Seulement voilà, le Sénégal n’a pas connu la guerre. Il n’y a pas eu de coup d’état. Pas d’instrumentalisation d’apprenti-sorcier tapi dans l’ombre : uniquement le peuple qui a fait son choix, à savoir faire confiance à l’avenir en refusant un sur place ayant déçu. Et bien habitué à juger ses voisins, le pleutre Kadhafi ou l’indigne Laurent Gbagbo, le Camerounais doit pour une fois s’asseoir et regarder, admirer et apprendre de quelqu’un qui a démontré assez simplement finalement, qu’il était question ici de courage et de volonté plus que de désignation d’un successeur.

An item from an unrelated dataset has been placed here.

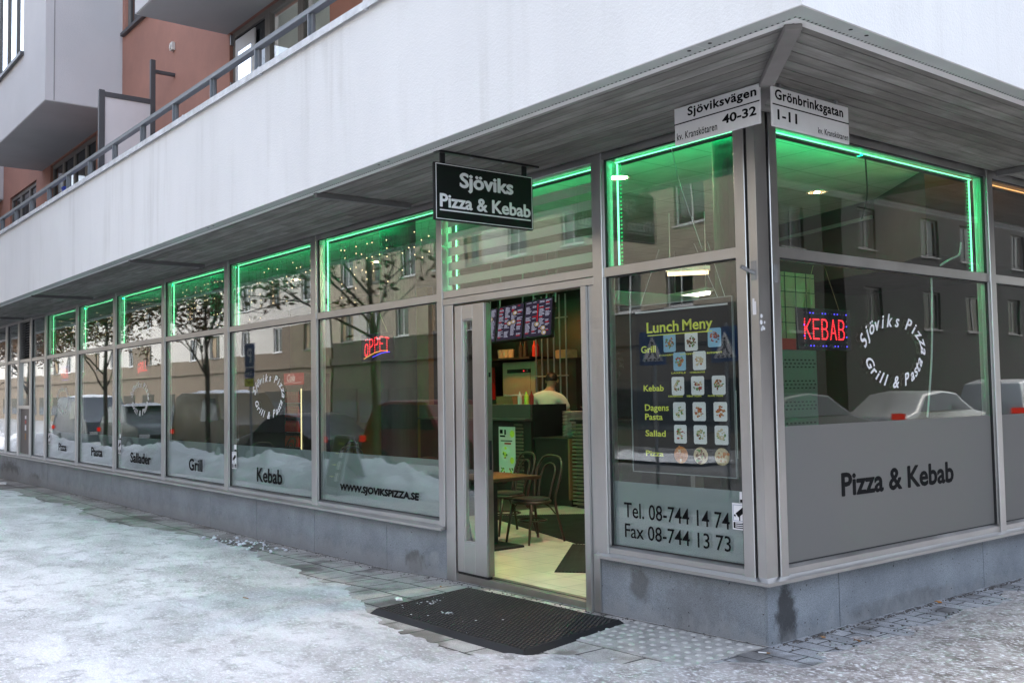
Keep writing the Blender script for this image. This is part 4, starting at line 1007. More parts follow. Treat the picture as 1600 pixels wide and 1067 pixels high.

Car au fond, cela est d’un intérêt limité de savoir si le Cameroun est dirigé par Paul Biya, John Fru Ndi ou Kah Walla : ce qui compte, c’est d’avoir un peuple qui a le choix, et qui choisit son dirigeant qu’il a le pouvoir de faire tomber à la prochaine échéance électorale s’il est décevant. Au lieu de ça, le débat s’est savamment détourné sur une opposition, bouc émissaire d’un Cameroun ne voulant pas se prendre en main. D’une diaspora qui n’a pas pris la peine d’aller voter, invoquant chacune ses raisons : « il n’y a pas de candidat. De toute façon Paul Biya sera réélu. Ma mère a voté pour moi au Cameroun. Je n’avais pas le temps de m’inscrire ». Des réponses toutes plus aberrantes les unes que les autres, démontrant au mieux que le Camerounais n’espère plus, et au pire qu’il n’a plus un grand intérêt en l’avenir.

Fleuron de l’Afrique, Afrique en miniature, le Cameroun a toujours eu une certaine fierté de sa particularité en Afrique par ses avances dans de nombreux domaines, tels la célèbre autosuffisance alimentaire, et aujourd’hui l’avancée démocratique, la stabilité et la paix maintenues au fil des ans là où les autres pays ont connu la guerre.

Aujourd’hui, une introspection s’impose : peut-on parler de démocratie dans un pays qui a gardé le même président pendant au moins 36 ans, la prochaine élection étant en 2018 ? Peut-on parler de paix là où il y a plutôt une politique de l’autruche ? Le Sénégal a démontré qu’une transition pacifique était possible. Au Cameroun de tirer des leçons.